Modeling of earthquake chronology from paleoseismic data: Insights for regional earthquake recurrence and earthquake storms in the Central Apennines

Abstract

Among the geologic data, trenching records of paleoearthquakes represent an important input for the development of seismic hazard evaluations and, specifically, for the characterization of fault rupture behavior in time. Based on the available paleoseismological trenching data in the Central Apennines we have compiled a new database of surface faulting earthquakes for 10 faults. The compilation contains 109 surface faulting events, occurred in the past ~28 kyr. Events younger than 7 kyr (59 dated events) are much better constrained and, therefore, are the basis for most of the analyses. Through a quantitative multistep method, we integrate paleoseismic trench data and treat them statistically, providing relevant improvement needed for trenching-based seismic hazard evaluation.

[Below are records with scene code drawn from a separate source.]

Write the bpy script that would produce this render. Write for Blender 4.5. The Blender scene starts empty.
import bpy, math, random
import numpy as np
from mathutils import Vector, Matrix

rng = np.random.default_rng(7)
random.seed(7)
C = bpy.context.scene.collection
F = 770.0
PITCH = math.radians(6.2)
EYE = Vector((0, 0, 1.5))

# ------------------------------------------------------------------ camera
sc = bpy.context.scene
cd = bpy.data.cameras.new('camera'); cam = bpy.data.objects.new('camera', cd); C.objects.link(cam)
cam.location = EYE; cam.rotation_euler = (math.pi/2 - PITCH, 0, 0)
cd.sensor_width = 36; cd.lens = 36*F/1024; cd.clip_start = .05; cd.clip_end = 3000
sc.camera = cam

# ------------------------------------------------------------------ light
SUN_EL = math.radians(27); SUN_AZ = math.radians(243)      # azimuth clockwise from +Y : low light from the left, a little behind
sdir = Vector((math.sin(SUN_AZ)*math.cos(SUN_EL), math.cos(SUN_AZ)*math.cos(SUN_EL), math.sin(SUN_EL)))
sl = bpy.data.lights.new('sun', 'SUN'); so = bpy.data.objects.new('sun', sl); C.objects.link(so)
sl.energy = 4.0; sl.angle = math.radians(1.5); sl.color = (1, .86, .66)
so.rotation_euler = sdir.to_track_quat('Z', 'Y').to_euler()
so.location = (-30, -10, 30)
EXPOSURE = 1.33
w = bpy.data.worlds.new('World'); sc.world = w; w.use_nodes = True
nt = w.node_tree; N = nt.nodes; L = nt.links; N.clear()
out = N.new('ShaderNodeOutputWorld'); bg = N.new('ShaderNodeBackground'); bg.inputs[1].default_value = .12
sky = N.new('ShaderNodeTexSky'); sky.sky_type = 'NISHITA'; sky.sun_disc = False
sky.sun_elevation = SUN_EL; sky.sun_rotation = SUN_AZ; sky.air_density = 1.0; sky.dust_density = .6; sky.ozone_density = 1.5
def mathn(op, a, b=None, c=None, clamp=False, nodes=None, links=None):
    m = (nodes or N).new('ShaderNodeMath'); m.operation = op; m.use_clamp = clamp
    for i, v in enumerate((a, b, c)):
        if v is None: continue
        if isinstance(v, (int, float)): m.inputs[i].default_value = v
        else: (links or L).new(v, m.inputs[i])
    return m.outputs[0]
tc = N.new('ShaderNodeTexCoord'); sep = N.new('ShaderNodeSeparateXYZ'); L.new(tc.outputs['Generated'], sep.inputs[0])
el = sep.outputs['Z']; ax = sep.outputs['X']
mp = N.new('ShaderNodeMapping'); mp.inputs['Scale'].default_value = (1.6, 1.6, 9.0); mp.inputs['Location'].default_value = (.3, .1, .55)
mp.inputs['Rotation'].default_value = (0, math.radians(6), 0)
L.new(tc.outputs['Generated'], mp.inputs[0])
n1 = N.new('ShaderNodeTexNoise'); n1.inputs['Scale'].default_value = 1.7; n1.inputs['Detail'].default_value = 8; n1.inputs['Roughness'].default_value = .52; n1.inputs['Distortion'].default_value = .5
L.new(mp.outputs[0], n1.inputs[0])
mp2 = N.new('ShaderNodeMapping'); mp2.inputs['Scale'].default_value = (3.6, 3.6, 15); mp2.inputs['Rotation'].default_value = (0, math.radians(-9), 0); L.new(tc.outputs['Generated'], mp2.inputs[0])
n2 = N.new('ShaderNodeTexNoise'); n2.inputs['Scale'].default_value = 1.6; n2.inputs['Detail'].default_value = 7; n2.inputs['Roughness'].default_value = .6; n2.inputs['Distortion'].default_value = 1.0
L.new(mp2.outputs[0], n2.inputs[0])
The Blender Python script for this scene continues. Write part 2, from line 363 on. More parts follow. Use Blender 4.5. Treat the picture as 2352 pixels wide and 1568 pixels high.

Indeed, the combined analysis of trenching data from multiple sites on the same fault led to a reduction of the approximations and uncertainties in the rupture history of individual faults. The procedure was also applied on specific fault systems and indicated that the single faults may have occasionally ruptured simultaneously, or close in time, in the past. The whole set of age ranges was also statistically analyzed to produce regional earthquake scenarios for a period much longer than the millennial historical record. The built scenarios for the last 7 kyr define a regional mean inter event time (IET) of 230-240 yr, comparable with the average recurrence time of about 200 yr, considering the number of events in time. We also identify the possible occurrence of earthquake storms, i.e., concentration of surface faulting earthquakes in the region within time periods of 200 yr, suggesting a variability in time of the seismic behavior of the faults, with alternation of peaks of activity with more “quiet” periods. Even though the paleoseismic data from the Apennines contains uncertainties, the results appear quite stable and promising for future applications in earthquake-hazard assessment.